В 1935 году на празднование 1 Мая в СССР прибыла чехословацкая делегация, в составе которой находилась и Густа. Юлиусу было поручено сопровождать членов делегации. Вместе с ними он впервые присутствовал на демонстрации трудящихся Москвы, стоял на трибуне рядом с Мавзолеем. «На Красной площади проходили части Красной Армии, ветераны гражданской войны, рабочие.

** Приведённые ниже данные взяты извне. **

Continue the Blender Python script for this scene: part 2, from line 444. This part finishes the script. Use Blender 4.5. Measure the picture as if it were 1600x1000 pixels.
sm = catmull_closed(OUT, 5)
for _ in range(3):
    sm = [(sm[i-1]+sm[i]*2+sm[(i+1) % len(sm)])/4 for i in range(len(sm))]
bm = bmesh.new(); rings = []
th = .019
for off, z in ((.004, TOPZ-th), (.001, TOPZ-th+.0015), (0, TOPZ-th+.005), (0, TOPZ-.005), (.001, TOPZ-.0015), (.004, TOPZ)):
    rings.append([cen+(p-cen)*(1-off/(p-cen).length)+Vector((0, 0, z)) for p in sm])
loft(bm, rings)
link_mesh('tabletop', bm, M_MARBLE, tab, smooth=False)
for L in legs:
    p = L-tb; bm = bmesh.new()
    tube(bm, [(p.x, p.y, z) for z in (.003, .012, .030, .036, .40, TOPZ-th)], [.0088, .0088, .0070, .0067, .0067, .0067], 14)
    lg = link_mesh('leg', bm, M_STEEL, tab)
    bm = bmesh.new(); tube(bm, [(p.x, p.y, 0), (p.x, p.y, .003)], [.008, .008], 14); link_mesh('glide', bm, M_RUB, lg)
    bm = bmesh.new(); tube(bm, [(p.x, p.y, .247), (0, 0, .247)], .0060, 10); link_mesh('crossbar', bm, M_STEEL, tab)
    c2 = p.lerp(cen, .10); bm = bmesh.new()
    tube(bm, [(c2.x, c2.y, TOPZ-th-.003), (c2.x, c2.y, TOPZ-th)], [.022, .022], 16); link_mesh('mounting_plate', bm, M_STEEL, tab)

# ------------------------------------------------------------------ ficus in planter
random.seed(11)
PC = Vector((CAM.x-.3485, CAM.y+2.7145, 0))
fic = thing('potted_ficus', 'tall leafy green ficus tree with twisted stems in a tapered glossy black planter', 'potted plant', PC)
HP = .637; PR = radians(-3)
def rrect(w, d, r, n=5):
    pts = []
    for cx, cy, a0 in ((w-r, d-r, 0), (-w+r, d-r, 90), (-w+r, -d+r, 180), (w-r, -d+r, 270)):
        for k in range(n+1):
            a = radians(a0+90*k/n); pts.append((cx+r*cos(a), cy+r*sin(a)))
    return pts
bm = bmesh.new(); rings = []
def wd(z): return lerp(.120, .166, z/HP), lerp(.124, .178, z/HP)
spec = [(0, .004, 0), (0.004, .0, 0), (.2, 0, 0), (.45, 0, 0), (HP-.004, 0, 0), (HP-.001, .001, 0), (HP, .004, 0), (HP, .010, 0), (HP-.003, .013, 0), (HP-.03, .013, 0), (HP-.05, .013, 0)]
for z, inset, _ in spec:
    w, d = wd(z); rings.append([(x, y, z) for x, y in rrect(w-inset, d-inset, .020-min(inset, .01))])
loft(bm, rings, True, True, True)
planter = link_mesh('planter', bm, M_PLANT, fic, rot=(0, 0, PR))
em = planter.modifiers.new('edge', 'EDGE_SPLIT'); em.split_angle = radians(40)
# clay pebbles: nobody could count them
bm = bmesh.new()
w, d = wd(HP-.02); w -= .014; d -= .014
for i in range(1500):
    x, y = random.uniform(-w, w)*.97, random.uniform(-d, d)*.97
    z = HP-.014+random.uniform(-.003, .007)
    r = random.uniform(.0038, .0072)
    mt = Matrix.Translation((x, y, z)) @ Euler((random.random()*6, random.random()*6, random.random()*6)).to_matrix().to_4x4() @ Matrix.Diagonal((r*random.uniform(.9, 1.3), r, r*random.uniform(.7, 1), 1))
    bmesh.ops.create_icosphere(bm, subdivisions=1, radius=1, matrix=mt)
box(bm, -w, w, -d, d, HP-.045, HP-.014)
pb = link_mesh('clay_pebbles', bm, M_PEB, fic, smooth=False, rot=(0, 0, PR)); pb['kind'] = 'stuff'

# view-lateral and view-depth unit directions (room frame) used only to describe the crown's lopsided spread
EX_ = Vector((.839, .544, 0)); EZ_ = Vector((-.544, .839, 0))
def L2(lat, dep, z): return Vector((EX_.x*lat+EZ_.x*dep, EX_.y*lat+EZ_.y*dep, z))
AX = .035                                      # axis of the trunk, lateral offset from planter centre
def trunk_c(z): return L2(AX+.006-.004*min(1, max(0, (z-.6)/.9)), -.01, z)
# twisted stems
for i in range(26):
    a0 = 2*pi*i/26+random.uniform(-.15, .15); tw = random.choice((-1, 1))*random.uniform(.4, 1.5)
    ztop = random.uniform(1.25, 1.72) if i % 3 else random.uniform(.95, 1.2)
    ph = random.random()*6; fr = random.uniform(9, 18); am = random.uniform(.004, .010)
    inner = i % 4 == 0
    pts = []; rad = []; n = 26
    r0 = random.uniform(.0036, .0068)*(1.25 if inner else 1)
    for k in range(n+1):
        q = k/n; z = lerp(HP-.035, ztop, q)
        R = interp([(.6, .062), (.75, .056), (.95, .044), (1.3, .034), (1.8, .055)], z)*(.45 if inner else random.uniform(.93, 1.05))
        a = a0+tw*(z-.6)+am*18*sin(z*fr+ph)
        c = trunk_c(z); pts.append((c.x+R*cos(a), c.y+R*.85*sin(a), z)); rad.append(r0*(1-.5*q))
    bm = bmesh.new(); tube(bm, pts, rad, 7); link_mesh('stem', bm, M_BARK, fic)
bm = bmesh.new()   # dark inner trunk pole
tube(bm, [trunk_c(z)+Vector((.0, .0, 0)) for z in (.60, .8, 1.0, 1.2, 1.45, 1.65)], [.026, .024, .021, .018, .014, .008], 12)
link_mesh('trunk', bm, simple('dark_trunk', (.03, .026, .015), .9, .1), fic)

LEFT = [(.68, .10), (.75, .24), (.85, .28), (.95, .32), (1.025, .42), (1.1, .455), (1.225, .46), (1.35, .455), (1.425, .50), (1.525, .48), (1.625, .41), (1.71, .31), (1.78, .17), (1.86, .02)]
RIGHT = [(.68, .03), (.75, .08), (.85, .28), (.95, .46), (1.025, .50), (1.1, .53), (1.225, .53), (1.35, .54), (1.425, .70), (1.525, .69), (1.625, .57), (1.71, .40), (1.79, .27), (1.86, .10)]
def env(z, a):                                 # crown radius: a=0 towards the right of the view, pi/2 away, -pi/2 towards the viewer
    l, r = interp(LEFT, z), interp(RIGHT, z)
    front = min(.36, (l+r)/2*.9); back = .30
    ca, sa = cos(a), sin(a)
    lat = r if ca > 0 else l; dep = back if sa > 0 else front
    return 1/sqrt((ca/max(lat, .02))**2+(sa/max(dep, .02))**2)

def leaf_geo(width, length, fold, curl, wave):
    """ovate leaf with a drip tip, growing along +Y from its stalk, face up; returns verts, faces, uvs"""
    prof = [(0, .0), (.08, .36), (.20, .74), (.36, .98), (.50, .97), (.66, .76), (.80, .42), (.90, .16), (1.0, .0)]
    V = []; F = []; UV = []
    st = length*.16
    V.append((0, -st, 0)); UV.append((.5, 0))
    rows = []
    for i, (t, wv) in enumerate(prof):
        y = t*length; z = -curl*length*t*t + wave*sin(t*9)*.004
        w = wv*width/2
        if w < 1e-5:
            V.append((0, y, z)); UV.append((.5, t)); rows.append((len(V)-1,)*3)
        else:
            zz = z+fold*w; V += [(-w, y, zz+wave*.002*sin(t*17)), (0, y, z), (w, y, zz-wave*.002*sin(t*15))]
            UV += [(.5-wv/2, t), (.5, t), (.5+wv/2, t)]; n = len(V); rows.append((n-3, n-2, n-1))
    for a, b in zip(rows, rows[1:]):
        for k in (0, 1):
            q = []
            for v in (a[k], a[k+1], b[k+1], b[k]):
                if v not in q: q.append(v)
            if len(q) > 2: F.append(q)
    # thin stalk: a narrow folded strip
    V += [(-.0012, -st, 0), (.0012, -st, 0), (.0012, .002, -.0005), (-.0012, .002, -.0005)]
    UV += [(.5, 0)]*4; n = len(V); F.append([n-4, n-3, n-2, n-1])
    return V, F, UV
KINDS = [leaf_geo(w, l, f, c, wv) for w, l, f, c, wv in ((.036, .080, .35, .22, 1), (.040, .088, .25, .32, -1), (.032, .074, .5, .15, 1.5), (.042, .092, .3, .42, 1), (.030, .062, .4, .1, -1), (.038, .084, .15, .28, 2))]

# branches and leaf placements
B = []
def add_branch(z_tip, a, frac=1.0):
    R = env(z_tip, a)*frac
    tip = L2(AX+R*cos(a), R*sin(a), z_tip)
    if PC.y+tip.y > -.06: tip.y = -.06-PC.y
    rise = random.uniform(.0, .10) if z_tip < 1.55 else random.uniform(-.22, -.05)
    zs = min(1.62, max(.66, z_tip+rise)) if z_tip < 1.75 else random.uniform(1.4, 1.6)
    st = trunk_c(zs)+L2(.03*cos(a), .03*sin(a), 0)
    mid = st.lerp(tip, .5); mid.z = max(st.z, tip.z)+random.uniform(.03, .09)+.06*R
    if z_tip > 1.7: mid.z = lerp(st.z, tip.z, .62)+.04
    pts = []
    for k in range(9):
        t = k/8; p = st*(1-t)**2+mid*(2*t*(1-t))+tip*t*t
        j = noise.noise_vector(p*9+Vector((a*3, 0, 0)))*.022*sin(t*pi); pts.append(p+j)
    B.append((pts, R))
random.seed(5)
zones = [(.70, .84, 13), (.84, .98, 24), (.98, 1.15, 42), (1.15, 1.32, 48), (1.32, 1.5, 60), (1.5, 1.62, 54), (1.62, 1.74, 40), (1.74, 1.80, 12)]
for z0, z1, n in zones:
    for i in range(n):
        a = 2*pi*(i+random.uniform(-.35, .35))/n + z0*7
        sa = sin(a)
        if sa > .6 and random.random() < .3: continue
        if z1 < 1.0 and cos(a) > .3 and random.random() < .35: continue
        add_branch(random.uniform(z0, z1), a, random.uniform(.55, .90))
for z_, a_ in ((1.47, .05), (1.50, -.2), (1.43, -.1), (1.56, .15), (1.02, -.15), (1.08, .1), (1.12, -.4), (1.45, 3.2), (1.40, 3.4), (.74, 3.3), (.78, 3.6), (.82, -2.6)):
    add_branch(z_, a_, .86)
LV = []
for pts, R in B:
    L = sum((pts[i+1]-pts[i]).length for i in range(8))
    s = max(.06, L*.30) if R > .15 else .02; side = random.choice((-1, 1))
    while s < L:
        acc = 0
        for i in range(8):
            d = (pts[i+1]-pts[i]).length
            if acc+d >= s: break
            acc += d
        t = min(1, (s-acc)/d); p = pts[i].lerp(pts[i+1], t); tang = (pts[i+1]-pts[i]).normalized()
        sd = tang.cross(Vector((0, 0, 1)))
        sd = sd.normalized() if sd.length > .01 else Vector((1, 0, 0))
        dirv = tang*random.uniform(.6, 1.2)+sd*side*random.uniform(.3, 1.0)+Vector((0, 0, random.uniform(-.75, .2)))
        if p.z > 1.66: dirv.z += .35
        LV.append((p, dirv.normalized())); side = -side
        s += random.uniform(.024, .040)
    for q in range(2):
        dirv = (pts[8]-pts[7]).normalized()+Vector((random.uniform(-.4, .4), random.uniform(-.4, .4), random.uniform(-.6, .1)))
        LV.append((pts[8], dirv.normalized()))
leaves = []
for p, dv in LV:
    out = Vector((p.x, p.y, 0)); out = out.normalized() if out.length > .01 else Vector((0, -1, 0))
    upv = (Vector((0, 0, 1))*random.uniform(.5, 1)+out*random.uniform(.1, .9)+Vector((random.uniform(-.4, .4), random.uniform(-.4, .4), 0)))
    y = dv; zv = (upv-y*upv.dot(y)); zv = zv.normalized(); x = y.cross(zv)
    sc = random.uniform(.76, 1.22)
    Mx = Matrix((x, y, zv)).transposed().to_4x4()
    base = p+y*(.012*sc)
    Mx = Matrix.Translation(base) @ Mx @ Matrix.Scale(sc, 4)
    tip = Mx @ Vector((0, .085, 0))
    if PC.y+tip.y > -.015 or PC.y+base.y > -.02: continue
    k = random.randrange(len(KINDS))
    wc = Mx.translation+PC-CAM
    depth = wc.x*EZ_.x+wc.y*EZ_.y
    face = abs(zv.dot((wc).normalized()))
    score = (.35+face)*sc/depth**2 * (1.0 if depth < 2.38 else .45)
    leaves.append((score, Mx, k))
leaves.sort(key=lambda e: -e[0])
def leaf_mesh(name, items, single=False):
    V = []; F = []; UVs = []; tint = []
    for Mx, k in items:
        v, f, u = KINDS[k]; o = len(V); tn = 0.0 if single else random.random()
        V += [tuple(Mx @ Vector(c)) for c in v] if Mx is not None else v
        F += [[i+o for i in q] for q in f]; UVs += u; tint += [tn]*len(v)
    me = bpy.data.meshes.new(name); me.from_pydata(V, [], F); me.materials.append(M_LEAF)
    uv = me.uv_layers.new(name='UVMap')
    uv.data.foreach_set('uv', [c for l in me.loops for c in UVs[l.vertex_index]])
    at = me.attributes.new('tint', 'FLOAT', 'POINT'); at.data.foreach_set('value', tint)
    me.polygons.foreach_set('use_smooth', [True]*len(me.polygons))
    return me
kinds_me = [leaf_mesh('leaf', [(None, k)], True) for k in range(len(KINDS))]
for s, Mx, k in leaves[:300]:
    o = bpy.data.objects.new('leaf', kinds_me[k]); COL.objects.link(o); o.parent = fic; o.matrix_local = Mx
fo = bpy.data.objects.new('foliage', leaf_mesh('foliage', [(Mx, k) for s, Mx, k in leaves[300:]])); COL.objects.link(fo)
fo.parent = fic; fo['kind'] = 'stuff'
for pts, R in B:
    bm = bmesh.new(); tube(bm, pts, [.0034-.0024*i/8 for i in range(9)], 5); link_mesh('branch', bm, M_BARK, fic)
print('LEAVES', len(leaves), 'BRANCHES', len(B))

И дух захватывало при мысли, что люди, испытавшие недостаток во всем — в оружии, в продовольствии, — победили в жестокой схватке с буржуазией в семнадцатом году и в последующие годы… Тем полнее были наши восхищения, тем яснее мы сознавали, насколько жизнеспособна, бессмертна идея, пустившая в СССР такие глубокие корни, что не было силы, способной их выкорчевать», — вспоминала Густа Фучикова.